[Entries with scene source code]

# # # #

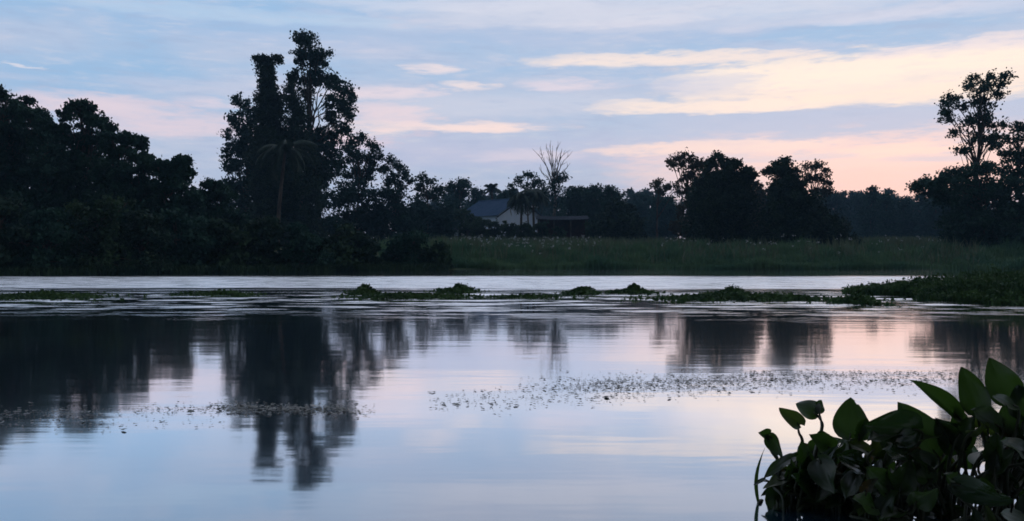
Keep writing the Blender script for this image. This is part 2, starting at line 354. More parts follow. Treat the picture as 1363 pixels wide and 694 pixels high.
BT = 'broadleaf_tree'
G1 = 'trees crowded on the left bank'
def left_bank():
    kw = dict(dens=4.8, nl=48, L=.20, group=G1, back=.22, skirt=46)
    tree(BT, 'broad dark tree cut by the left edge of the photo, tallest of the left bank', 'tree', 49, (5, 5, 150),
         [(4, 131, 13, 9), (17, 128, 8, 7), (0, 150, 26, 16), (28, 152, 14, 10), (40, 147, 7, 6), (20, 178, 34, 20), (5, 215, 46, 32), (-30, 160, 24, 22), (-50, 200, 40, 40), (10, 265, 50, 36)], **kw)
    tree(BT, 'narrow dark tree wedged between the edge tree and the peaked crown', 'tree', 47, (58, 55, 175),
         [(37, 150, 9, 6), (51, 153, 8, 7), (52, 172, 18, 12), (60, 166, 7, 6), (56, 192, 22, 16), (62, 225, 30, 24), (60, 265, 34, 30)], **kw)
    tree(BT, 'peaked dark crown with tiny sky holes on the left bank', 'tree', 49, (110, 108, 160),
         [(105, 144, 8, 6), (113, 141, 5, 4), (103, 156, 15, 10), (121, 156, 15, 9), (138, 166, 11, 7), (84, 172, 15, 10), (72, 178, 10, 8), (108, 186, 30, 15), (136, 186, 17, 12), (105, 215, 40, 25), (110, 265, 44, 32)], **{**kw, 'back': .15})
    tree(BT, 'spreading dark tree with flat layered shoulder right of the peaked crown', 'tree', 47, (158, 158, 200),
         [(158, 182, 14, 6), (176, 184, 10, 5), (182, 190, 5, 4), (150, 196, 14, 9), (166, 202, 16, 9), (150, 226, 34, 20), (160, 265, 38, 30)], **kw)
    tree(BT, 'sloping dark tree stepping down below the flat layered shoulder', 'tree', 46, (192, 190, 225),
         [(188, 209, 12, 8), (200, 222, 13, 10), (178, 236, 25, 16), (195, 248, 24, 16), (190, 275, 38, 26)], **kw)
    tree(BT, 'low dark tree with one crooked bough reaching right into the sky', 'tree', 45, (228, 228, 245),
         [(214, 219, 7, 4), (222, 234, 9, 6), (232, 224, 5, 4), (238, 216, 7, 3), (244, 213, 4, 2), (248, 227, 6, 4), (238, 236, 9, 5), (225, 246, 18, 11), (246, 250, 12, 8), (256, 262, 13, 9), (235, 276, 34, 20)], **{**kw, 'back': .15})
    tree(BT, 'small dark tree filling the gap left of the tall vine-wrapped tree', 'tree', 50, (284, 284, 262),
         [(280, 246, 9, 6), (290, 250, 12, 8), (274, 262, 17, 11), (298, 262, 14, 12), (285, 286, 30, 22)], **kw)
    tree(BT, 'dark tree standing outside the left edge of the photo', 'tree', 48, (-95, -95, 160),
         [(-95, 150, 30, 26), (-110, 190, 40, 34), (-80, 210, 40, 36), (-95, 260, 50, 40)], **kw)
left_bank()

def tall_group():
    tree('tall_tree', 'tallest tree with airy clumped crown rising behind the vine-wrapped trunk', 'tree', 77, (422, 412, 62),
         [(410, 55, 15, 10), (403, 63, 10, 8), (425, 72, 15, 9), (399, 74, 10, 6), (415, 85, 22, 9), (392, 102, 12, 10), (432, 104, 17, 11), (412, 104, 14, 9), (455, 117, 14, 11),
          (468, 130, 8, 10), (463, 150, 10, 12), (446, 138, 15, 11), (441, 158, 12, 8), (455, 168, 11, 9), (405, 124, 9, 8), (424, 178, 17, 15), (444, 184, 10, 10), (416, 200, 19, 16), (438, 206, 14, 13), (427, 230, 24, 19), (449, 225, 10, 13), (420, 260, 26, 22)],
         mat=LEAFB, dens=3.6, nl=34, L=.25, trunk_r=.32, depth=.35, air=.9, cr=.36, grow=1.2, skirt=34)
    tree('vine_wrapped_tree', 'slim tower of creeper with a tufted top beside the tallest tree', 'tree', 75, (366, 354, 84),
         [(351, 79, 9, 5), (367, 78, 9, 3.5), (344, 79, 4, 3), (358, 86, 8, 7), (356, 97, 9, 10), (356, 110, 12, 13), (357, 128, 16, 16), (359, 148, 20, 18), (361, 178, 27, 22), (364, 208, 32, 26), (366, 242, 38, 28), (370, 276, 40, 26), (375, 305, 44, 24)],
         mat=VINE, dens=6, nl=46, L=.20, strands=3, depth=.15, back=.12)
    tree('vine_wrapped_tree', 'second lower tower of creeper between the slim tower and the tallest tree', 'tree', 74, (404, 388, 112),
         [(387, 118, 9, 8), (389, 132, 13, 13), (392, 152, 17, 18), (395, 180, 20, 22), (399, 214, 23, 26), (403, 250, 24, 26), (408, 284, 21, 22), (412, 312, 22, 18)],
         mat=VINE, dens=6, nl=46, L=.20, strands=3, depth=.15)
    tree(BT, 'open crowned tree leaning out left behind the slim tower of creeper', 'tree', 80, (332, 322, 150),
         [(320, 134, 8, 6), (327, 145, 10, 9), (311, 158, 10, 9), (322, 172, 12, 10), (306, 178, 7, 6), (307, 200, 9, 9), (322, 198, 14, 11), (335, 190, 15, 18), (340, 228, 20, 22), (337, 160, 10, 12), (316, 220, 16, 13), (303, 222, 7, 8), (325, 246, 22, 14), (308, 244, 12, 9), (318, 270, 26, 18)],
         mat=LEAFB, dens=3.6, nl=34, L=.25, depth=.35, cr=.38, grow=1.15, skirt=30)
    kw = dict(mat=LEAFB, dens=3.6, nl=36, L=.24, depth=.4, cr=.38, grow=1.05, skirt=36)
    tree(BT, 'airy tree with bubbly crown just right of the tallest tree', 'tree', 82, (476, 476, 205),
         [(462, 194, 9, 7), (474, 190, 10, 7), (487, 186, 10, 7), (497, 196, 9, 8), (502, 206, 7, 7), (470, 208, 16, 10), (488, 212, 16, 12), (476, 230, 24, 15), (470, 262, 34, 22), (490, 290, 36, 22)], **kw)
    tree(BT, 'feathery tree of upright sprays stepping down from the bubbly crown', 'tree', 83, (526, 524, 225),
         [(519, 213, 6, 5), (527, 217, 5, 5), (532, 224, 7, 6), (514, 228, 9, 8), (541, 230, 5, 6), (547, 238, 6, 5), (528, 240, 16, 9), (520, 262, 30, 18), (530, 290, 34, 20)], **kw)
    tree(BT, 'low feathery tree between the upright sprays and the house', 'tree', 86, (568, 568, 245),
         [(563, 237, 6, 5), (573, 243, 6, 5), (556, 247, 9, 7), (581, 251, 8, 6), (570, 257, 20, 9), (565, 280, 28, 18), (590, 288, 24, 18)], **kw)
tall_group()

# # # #

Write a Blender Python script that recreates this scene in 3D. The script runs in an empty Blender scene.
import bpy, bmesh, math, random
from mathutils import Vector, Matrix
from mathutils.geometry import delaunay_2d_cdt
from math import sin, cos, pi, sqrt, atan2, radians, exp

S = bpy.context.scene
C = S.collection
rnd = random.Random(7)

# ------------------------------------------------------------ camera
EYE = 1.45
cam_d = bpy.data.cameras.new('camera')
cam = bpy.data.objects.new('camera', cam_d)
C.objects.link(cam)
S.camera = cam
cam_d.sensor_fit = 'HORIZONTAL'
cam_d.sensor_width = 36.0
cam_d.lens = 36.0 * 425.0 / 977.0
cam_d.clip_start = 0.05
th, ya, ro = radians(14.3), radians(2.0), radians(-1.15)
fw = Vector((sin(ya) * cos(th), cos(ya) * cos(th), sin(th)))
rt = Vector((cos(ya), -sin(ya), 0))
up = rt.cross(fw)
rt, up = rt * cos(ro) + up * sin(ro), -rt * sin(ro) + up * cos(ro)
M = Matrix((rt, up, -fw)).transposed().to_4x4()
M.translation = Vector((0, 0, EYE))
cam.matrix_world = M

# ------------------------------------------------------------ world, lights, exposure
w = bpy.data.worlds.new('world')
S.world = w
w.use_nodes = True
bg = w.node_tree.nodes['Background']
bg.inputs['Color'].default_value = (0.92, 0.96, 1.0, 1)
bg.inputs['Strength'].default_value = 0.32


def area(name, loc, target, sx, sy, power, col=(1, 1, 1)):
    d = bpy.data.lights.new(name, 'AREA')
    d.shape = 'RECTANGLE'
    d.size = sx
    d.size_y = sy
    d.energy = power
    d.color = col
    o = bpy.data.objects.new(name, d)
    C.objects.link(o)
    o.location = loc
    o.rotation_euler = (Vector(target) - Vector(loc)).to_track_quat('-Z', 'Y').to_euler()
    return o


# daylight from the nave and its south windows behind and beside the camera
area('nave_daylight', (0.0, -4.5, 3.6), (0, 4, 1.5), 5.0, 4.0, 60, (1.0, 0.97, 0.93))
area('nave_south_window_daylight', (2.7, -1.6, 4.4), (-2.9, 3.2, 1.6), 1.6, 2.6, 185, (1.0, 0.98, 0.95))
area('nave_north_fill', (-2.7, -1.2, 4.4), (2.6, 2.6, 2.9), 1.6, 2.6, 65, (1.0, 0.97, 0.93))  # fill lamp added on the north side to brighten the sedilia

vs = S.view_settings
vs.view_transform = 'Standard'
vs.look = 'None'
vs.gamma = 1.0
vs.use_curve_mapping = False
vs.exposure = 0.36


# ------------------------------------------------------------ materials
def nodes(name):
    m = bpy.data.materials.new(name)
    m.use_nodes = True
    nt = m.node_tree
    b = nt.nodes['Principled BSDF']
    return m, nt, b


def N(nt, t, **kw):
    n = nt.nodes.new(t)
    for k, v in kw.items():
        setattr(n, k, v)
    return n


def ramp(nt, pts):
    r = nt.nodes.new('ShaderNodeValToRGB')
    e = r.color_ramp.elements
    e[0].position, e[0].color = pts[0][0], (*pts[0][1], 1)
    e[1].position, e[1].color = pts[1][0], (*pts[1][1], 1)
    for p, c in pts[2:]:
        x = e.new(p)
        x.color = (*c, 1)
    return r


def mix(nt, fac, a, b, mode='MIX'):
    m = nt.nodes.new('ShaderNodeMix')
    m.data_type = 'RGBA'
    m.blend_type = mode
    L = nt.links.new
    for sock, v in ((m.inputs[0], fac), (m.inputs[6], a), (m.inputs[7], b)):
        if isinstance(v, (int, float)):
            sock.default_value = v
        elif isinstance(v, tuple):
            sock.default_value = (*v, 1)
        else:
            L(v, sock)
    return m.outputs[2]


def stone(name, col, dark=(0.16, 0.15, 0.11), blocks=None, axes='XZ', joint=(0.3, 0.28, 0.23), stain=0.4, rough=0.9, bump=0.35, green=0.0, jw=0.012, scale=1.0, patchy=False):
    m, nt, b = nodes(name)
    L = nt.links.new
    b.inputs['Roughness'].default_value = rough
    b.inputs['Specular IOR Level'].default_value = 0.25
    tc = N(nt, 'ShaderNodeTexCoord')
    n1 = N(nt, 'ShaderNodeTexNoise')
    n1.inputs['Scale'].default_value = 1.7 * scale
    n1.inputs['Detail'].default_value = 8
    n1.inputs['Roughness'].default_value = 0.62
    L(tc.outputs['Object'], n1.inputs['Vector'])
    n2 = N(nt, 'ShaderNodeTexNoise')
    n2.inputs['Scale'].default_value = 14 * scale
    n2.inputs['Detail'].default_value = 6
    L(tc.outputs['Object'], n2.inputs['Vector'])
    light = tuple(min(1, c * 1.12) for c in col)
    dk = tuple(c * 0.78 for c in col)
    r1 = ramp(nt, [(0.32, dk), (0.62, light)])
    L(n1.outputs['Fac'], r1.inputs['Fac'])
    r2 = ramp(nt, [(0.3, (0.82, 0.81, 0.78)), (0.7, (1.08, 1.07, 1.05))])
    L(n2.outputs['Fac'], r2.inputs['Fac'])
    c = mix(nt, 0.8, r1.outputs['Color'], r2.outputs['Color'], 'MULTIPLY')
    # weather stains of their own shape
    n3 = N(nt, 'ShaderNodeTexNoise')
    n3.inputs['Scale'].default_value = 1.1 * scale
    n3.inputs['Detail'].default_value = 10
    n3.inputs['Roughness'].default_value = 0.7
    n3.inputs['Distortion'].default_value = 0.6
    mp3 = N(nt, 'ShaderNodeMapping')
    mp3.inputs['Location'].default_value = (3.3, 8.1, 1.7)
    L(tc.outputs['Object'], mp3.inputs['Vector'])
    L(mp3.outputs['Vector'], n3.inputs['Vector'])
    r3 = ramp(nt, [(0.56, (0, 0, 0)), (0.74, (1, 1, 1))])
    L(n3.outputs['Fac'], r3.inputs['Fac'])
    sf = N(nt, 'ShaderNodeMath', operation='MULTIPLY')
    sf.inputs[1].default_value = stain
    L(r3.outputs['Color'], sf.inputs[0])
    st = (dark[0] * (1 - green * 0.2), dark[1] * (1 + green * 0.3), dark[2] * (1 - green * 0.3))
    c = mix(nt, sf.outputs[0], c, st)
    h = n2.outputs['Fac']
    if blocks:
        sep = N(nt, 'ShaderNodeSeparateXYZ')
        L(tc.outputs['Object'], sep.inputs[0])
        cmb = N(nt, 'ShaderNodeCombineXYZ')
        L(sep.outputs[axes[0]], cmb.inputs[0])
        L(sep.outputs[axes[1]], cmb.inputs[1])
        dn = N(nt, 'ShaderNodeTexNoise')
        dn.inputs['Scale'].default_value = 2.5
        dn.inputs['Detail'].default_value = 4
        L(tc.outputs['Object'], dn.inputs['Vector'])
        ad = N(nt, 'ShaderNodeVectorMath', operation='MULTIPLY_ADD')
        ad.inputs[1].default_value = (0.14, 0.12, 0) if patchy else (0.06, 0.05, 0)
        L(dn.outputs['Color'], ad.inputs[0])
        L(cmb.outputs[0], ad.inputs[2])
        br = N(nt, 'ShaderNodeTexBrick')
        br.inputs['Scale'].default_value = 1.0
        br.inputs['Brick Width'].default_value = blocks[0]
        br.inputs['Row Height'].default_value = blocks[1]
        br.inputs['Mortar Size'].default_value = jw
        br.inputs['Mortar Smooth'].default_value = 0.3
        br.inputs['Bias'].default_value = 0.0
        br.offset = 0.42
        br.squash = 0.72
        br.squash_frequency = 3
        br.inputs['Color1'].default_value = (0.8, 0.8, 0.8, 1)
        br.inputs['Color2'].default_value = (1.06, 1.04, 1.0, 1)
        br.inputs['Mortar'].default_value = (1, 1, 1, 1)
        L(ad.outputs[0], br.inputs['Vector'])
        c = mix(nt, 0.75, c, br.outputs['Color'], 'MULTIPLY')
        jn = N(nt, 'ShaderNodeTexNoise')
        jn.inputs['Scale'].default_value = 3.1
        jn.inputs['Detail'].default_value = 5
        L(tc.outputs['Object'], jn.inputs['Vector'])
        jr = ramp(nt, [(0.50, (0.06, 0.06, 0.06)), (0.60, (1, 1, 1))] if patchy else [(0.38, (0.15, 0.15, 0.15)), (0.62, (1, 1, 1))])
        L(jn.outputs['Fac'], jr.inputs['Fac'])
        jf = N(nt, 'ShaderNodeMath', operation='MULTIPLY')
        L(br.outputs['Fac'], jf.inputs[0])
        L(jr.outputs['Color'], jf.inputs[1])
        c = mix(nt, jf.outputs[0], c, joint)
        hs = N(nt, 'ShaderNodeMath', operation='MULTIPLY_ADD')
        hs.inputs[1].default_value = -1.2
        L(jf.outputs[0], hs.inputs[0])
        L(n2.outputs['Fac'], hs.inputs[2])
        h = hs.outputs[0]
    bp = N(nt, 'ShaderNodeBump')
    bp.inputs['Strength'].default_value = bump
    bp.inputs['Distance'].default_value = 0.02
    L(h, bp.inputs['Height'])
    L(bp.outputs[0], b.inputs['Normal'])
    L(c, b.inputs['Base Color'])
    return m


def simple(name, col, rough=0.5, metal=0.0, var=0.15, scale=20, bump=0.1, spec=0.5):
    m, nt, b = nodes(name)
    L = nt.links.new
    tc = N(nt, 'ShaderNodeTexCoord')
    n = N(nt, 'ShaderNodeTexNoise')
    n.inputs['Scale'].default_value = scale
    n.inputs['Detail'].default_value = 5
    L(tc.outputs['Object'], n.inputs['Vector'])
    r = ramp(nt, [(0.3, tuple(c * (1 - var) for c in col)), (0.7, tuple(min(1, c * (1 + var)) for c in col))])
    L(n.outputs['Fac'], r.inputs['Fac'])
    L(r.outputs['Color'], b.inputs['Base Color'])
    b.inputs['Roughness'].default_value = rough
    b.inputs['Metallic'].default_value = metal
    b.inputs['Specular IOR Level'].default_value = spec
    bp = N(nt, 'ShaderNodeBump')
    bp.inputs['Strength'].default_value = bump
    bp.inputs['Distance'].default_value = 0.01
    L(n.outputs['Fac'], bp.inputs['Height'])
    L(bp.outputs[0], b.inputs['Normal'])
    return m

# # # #

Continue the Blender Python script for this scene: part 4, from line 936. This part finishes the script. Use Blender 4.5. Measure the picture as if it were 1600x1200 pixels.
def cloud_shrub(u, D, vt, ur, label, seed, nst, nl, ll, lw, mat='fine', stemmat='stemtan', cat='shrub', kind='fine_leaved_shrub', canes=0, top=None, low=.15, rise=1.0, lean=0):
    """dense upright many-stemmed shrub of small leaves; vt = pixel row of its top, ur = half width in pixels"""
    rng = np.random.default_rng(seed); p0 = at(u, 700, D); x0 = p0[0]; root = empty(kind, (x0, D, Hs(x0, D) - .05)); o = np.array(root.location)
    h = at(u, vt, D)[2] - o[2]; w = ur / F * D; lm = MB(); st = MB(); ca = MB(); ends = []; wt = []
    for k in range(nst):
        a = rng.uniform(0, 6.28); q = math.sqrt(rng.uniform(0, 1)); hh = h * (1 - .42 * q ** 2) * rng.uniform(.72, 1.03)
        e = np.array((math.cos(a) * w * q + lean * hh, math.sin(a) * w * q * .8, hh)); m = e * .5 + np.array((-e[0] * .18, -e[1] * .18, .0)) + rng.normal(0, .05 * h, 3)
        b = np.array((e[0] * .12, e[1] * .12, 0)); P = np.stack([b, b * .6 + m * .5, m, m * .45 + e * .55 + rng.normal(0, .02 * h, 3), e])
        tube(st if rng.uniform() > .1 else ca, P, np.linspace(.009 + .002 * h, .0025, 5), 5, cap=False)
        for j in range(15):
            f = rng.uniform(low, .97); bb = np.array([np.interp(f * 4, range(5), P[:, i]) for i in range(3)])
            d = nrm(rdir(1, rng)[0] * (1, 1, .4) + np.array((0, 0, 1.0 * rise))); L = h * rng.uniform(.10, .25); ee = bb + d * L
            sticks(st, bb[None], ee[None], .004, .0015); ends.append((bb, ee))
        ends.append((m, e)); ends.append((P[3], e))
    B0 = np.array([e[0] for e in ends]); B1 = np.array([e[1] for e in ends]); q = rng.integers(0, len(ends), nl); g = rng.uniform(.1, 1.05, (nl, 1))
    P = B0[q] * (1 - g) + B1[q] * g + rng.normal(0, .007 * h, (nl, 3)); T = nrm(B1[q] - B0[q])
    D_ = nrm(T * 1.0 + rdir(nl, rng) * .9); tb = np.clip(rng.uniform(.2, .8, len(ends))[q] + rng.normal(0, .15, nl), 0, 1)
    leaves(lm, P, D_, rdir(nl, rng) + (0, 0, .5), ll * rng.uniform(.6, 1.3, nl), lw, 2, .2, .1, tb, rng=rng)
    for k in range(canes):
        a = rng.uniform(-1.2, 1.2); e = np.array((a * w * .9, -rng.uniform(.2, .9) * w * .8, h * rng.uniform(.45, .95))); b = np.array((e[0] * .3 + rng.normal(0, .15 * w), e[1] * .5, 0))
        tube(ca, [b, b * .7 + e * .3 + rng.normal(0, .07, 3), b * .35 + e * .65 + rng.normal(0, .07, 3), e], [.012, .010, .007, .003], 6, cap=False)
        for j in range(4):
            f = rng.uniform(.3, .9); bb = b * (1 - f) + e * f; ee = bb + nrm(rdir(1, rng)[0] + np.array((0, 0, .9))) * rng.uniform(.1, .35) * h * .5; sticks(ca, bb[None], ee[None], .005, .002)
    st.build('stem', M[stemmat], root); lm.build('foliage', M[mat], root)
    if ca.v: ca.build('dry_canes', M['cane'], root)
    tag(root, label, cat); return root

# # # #

Work to be completed: Take each line containing the string "empty" and copy it out.

Reply to the task:
Write a Blender Python script that recreates this scene in 3D. The script runs in an empty Blender scene.
    rng = np.random.default_rng(seed); p0 = at(u, 700, D); x0 = p0[0]; root = empty(kind, (x0, D, Hs(x0, D) - .05)); o = np.array(root.location)